• **Requirements**: Within the listing below, locate all lines containing the word "strip". Copy each one.

• **Stored data**:
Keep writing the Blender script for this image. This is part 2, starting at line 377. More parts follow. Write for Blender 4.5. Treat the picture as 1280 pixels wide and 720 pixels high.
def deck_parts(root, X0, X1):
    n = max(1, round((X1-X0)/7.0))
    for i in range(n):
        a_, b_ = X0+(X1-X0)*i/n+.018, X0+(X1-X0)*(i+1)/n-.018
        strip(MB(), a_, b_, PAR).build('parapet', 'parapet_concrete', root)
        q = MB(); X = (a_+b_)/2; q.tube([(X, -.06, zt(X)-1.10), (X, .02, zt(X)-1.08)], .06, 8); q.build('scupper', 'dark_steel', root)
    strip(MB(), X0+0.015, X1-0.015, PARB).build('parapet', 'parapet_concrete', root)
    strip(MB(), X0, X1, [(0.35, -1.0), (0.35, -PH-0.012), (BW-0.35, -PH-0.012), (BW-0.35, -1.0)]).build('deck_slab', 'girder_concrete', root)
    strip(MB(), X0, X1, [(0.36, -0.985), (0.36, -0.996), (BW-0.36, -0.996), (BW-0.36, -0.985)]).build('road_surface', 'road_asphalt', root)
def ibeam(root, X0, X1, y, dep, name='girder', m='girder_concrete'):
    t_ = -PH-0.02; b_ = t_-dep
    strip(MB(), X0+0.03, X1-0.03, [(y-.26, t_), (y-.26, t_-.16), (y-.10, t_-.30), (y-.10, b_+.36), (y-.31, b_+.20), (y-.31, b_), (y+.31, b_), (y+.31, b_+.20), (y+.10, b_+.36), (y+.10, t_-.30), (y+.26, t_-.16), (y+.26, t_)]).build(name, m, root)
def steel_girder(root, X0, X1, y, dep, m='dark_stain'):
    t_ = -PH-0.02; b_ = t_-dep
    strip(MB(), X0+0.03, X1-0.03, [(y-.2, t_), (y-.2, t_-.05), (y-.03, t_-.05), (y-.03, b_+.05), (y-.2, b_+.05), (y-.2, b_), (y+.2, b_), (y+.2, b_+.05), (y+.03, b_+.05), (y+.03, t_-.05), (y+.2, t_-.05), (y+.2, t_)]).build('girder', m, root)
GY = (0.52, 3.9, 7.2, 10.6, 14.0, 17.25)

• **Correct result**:
        strip(MB(), a_, b_, PAR).build('parapet', 'parapet_concrete', root)
    strip(MB(), X0+0.015, X1-0.015, PARB).build('parapet', 'parapet_concrete', root)
    strip(MB(), X0, X1, [(0.35, -1.0), (0.35, -PH-0.012), (BW-0.35, -PH-0.012), (BW-0.35, -1.0)]).build('deck_slab', 'girder_concrete', root)
    strip(MB(), X0, X1, [(0.36, -0.985), (0.36, -0.996), (BW-0.36, -0.996), (BW-0.36, -0.985)]).build('road_surface', 'road_asphalt', root)
    strip(MB(), X0+0.03, X1-0.03, [(y-.26, t_), (y-.26, t_-.16), (y-.10, t_-.30), (y-.10, b_+.36), (y-.31, b_+.20), (y-.31, b_), (y+.31, b_), (y+.31, b_+.20), (y+.10, b_+.36), (y+.10, t_-.30), (y+.26, t_-.16), (y+.26, t_)]).build(name, m, root)
    strip(MB(), X0+0.03, X1-0.03, [(y-.2, t_), (y-.2, t_-.05), (y-.03, t_-.05), (y-.03, b_+.05), (y-.2, b_+.05), (y-.2, b_), (y+.2, b_), (y+.2, b_+.05), (y+.03, b_+.05), (y+.03, t_-.05), (y+.2, t_-.05), (y+.2, t_)]).build('girder', m, root)